Yes. While the primary vector uses AsyncFunction, the same vulnerability applies to GeneratorFunction, accessible via (function*(){}).constructor, and AsyncGeneratorFunction. Generators do not require async/await syntax, meaning the attack surface exists in any environment that supports generators (ES2015 and later).

Is upgrading to 0.8.26 sufficient to secure my application?

Upgrading closes this specific vulnerability, but library-level sandboxing has inherent limitations. If your application processes untrusted code in security-sensitive contexts, you should implement defense-in-depth measures including process isolation, network restrictions, and runtime monitoring. The patch is a necessary first step, not a complete solution.

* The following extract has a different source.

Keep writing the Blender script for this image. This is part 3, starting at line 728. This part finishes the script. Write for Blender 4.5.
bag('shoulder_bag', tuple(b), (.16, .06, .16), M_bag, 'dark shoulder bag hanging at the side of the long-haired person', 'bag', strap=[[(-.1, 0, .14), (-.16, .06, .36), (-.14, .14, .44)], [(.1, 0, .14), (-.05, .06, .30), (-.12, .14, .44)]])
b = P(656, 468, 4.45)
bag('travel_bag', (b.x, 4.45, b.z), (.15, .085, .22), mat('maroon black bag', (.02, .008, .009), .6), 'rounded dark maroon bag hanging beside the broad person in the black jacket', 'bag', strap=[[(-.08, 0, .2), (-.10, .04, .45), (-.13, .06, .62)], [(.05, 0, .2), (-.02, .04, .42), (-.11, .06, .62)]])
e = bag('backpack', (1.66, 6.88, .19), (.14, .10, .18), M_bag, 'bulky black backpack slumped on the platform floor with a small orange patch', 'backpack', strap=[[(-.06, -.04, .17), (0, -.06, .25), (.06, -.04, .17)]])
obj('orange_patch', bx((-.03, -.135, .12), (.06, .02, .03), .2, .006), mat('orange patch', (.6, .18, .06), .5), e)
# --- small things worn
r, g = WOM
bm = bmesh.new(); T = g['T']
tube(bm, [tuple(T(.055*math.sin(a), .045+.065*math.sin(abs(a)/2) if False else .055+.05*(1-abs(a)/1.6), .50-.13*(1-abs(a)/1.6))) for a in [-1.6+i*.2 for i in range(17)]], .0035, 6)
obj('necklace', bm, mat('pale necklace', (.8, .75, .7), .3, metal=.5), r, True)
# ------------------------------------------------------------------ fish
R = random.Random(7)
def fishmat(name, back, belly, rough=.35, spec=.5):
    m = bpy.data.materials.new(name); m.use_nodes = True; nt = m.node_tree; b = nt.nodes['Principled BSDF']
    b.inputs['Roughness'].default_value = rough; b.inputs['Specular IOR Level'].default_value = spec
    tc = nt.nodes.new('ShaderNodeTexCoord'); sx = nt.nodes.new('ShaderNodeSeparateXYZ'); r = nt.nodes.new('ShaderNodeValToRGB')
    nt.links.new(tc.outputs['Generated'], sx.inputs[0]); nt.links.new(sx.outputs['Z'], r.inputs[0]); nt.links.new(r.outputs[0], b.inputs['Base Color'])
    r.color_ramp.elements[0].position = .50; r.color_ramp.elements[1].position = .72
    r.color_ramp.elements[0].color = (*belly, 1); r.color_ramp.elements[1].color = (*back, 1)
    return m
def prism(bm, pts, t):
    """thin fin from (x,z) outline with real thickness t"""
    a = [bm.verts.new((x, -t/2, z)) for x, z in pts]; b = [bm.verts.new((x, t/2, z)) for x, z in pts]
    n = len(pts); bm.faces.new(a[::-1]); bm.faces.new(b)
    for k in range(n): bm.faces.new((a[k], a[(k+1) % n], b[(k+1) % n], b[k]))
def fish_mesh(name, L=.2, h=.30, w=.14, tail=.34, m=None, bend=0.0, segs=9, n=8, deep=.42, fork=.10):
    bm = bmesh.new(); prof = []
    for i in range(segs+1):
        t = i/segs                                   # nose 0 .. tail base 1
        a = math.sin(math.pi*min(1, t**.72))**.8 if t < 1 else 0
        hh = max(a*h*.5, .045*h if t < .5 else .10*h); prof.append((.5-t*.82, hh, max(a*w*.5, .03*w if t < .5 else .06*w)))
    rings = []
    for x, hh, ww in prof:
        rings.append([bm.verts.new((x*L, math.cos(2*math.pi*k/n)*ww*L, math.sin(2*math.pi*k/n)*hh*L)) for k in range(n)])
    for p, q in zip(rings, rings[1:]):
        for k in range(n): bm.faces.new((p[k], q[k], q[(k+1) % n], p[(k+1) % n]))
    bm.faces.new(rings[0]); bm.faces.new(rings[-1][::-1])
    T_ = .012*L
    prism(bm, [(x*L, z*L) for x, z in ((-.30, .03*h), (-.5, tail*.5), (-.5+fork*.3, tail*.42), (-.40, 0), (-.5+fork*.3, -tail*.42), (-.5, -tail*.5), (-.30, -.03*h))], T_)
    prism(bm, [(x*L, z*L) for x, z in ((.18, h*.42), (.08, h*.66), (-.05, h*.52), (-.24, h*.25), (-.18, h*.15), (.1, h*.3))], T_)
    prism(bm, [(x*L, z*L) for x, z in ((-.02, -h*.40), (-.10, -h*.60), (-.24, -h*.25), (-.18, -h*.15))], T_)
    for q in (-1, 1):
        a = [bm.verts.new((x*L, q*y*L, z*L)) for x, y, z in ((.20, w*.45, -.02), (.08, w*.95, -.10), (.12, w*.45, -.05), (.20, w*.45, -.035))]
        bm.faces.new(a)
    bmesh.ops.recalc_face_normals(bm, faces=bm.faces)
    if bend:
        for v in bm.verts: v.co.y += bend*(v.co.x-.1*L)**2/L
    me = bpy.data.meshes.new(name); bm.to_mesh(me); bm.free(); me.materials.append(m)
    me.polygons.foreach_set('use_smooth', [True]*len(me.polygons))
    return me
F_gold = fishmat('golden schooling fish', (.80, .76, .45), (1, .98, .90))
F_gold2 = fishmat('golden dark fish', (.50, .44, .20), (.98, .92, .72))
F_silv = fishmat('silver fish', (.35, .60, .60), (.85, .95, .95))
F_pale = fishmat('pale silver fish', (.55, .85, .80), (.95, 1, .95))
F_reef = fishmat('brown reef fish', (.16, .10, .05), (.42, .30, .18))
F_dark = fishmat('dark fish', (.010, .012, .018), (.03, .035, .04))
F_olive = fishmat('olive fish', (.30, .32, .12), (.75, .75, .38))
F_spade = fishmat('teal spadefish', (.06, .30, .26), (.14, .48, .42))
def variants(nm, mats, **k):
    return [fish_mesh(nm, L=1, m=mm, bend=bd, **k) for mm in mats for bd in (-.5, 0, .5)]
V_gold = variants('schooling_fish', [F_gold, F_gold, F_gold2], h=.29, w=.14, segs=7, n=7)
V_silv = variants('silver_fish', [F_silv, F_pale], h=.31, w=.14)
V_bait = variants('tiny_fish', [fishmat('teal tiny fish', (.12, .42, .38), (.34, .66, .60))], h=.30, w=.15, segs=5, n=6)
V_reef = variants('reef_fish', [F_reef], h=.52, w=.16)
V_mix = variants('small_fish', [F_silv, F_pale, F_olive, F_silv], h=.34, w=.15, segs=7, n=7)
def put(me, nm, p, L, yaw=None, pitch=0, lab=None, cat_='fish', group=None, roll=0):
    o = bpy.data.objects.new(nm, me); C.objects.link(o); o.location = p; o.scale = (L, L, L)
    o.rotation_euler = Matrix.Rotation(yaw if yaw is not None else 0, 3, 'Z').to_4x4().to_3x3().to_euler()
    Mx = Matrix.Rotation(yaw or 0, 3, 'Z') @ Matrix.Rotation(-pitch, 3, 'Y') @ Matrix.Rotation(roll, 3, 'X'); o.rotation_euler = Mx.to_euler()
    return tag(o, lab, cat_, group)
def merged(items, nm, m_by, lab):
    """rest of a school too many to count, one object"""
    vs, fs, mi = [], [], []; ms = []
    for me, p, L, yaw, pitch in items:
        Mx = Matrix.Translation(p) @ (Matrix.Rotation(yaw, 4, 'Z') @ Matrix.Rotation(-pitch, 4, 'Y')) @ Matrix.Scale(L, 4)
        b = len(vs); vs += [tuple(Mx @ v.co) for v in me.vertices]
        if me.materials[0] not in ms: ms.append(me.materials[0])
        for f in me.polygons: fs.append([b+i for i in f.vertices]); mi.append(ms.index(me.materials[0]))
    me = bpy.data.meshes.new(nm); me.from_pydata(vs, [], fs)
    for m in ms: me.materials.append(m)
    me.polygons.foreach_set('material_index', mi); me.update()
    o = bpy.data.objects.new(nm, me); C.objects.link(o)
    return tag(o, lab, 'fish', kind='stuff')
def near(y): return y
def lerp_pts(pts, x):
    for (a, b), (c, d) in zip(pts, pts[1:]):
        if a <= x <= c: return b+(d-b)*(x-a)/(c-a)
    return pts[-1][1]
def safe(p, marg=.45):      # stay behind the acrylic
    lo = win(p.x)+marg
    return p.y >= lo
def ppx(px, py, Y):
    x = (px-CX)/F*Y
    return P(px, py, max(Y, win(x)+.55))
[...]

Does this affect browser-based JavaScript sandboxing?

The sandbox escape mechanism itself works in browsers: obtaining the native AsyncFunction constructor bypasses the sandbox boundary regardless of environment. However, the RCE payload (process, require) is Node.js-specific. In browser contexts, a successful escape would instead grant access to the full DOM, cookies, localStorage, and other browser APIs that the sandbox intended to restrict.

How can I verify if my version of SandboxJS is vulnerable?

Check your installed version with npm list sandboxjs. Any version below 0.8.26 is affected. You can also test directly by executing (async () => {}).constructor inside the sandbox and checking whether the returned constructor is the native AsyncFunction or a sandboxed replacement.

Conclusion

CVE-2026-23830 is a stark reminder that JavaScript's dynamic nature makes containment extremely difficult. A single missing entry in a lookup map, three overlooked constructors, was enough to render an entire sandbox meaningless. The vulnerability highlights the fundamental tension between JavaScript's reflective capabilities and the desire to restrict code execution.

For teams relying on JavaScript sandboxing in production, this CVE should prompt a broader architectural review. Patching the library is the immediate action, but the deeper question is whether library-level interception provides adequate isolation for your threat model. In most cases, combining multiple isolation layers is the only approach that provides genuine security.

Review your dependencies, audit your sandbox boundaries, and adopt the principle that no single layer of defense should be the only thing standing between untrusted code and your infrastructure. Start by upgrading SandboxJS to 0.8.26, then evaluate whether your architecture needs stronger isolation mechanisms to match your actual risk profile.